SEBI’s new rule on collateral management and reporting is pushing some of the larger stock exchange clearing members (CM), including those operated by big banks and brokerages, to either shut or scale down their business. The new rule was rolled out following a huge default and alleged fraud by leading retail stock broker Karvy.

Stock market trading requires cash margin or liquid collateral and CMs undertake to cover the risk of any shortfall on trades worth billions of dollars daily. Karvy had used its client collateral shares to get bank loans. Since there was no segregation of such collaterals, nobody knew whom the shares belonged to.
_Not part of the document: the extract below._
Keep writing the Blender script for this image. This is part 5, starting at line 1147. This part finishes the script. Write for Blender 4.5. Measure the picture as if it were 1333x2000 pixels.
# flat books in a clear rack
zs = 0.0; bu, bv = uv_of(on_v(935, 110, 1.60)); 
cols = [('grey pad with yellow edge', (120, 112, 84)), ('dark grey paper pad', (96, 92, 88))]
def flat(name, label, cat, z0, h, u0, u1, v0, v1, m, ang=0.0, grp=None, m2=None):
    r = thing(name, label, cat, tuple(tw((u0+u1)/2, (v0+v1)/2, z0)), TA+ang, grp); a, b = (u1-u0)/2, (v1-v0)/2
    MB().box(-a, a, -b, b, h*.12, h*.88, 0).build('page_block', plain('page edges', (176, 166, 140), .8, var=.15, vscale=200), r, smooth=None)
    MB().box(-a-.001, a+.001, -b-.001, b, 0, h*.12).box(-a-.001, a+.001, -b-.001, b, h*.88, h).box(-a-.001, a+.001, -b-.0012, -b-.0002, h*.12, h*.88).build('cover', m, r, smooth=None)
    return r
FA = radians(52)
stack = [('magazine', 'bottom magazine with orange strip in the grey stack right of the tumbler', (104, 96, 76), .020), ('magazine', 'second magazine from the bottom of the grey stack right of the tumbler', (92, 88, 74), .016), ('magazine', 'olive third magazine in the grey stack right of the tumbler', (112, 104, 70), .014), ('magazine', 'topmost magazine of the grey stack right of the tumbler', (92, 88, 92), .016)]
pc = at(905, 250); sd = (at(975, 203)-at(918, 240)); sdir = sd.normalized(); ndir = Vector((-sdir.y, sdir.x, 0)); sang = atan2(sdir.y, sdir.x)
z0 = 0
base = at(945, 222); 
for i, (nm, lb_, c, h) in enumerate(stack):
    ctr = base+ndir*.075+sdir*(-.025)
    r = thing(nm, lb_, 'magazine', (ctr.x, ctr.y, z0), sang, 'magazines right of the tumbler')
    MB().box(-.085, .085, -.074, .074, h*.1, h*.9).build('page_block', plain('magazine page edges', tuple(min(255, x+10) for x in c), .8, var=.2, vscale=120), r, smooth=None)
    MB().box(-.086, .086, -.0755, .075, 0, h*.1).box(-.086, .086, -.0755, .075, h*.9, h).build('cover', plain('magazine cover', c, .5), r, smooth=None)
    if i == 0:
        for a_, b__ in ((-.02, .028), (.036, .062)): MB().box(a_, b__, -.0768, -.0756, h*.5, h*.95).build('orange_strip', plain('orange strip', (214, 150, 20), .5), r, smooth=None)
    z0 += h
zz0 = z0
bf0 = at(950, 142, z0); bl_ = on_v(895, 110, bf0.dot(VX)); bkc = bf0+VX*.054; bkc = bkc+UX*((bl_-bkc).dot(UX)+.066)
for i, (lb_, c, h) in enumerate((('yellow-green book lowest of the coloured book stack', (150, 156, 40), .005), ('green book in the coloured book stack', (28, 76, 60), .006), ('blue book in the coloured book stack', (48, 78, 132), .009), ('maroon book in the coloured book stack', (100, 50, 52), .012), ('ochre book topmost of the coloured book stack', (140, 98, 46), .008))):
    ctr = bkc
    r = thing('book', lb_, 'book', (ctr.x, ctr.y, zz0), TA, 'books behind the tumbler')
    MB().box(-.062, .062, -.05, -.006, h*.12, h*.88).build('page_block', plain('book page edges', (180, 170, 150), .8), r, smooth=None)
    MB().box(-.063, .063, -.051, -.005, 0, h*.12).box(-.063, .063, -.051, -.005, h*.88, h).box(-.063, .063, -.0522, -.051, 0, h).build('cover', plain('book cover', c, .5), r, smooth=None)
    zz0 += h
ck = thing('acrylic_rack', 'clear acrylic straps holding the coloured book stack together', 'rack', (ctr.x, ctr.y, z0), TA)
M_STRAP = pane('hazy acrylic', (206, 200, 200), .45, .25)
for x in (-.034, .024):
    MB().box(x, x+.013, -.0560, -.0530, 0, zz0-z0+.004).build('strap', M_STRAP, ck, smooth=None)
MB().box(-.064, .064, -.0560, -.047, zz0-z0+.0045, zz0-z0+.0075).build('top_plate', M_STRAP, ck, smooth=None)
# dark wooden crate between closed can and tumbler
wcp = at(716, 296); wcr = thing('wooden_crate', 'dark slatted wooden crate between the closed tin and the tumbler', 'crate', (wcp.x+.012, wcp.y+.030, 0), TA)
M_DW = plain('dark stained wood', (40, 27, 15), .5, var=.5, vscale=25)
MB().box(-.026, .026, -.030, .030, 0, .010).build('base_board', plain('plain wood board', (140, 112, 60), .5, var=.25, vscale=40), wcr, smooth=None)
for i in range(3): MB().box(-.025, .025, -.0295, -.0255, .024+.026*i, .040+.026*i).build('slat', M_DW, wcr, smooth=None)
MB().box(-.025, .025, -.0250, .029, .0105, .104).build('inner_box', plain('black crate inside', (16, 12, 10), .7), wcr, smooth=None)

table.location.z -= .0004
SEBI has asked the CMs to disaggregate and report collaterals including shares and cash margin based on the end client, instead of the current practice of reporting broker-wise margin limits.

More accountability

While it may stop a Karvy-like fraud, CMs believe the rule increases their headache. Earlier, the CMs could hold brokers accountable for any wrongdoing or misreporting of collateral. But now, since the CM has to report client-wise collateral to exchanges, any discrepancy makes them directly responsible on behalf of the end trader This increases the risk, and by extension, due diligence manifold.

BusinessLine is in possession of letters from banks and brokers announcing a rollback of their clearing business. Clearing is mainly computing obligations of all traders and determining positions to settle. It involves risk management of position limits and its monitoring based on upfront deposits and margins for each broker.

“We are scaling down our clearing business since it is less viable commercially due to the changing market dynamics. We keep evaluating our businesses to check commercial viability. Whenever there are changes in regulatory rules, as an immediate reaction, there is confusion over its implementation. But you may have seen that when the dust settles, it has always benefited the markets. We are still going to be CM for our own company and a few of our other clients,” said Vineet Bhatnagar of Philip India.

Higher costs

Experts say SEBI’s rule is more damaging for banks since they have several high networth traders and foreign portfolio investors. SEBI has postponed the implementation of most clauses of its circular on desegregation of collaterals to February 28, 2022 against the earlier date of December 1 this year.

Experts say that a fall in the number of CMs could increase risk in the system since it will lead to concentration of clearing and settlement of trade with few players.